Ok.
At the moment I am obsessed by two things. The first, as always is the Bicycle. No surprise there. The second, is the increasing likelyhood of an 'Oil Shock'. Of course both obsessions are something of a closed loop system. I do (no shit) secretly fantasize about being the Pol Pot of Bicycle advocacy. 'Year Velo'. Bring it on.
On the wireless last night was a documentary on a successful aid project in Africa, produced (or aired) because of the G8 summit in Scotland. A perfectly pleasant documentary detailing the successes surrounding a micro loans scheme designed to help the rural poor of Africa move from subsistance farming to a functioning agrarian economy. But most importantly, compared with the west, a highly localized economy, with most goods and services being transferred or provided within tens of miles at the most, and mostly via human or mixed use beasts of burden. (yep, you can eat your oxen when done with them and they don't laze around all day like pigs.)

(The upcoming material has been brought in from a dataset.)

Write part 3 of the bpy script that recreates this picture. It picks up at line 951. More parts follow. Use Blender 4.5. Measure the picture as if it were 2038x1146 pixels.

It has been said that, through military might, America is earning itself the right to starve last in this century. The ASPO stuff below (see depressing) is grim. Dashing all hopes for a Kunstleresque return to Agraria. It suggests totallitarian control of the populace facilitating rapid depopulation and tight central control of resources, with the liberal use of nukes to 'put the poor nations out of their misery'.
Then it really struck me. Barring some miracle scientific breakthrough, the rural poor of the third world are already living the post oil life that we ourselves may have to lead. Sustainable development based around intensive agriculture, and building functional local economies will have given them the head start in the lifestyle that we in the west will find an incredibly bitter pill to swallow. Furthermore, the race is on to institutionalize knowledge and techniques needed to sustain such a life in the face of devastating depopulation in areas hit worst by AIDS. How long before there are African run aid projects to teach us how to live without our Volvo and microwave? Once our countries have negotiated truce in any civil wars and opened our economies to African goods and investment of course...
Life may well get out of control in the West. During the 70s oil shock, near riots in the queues for petrol in the US were not uncommon. As the suburban way of life becomes untenable due to the rising costs of petrol, people are going to be pissed off.
When I was growing up we lived in a highly protected economy. Most goods, if not completely manufactured here, were partially manufactured or at least assembled locally. There were even New Zealand made computers. Now we have embraced a lifestyle built around cheap import goods and more importantly, cheap imported cars. How many school children could actually find their way to school on foot nowadays? Suburban property has become an obsession. Coastal property more so. Personally, I have 4 family beach properties available to me. The Coromandel holiday home has become a right of every Aucklander. I wonder how well the house prices in Tairua will do when the owners have 2 days of laden riding on a bicycle to get there?
I still think that New Zealand will weather any coming recession well. After all we still have people who actually remember what it was like to have a much smaller economy, where foreign exchange was limited and buying local, or DIY was a neccesity. The current housing boom with developers building whole neighbourhoods is a recent phenomenon. In the US this has been the predominant form of housing development since the 1950s. Even at great depression level, despite our geographic isolation, our climate, resources and resourcefulness will see us living a reasonable quality of life. It will be much closer to the life of our grandparents and great grandparents. But look how they turned out. It did them good.
As i said below, Kunstler _is_ an optimist. Regardless of whether we have a catastrophic crash, or merely an extended economic depression, life is going to have to change. When oil companies are running campaigns to urge caution with fossil fuel consumption, there is something afoot. My pick is that mid next decade oil production will be half of what it is today. Even the optimists amongst those who believe that we are in decline put us at 70% of current production within 10 years.
Maybe we can sit down and talk about the revolution and stuff? But it doesn’t work like that! Time to place yourself in the context of that rural African village. What are you going to do for food, or what can you do to trade for food? What skills do you have now that will transfer to that context?
I sincerely hope that you haven't lived your life working at a career in Human Resources.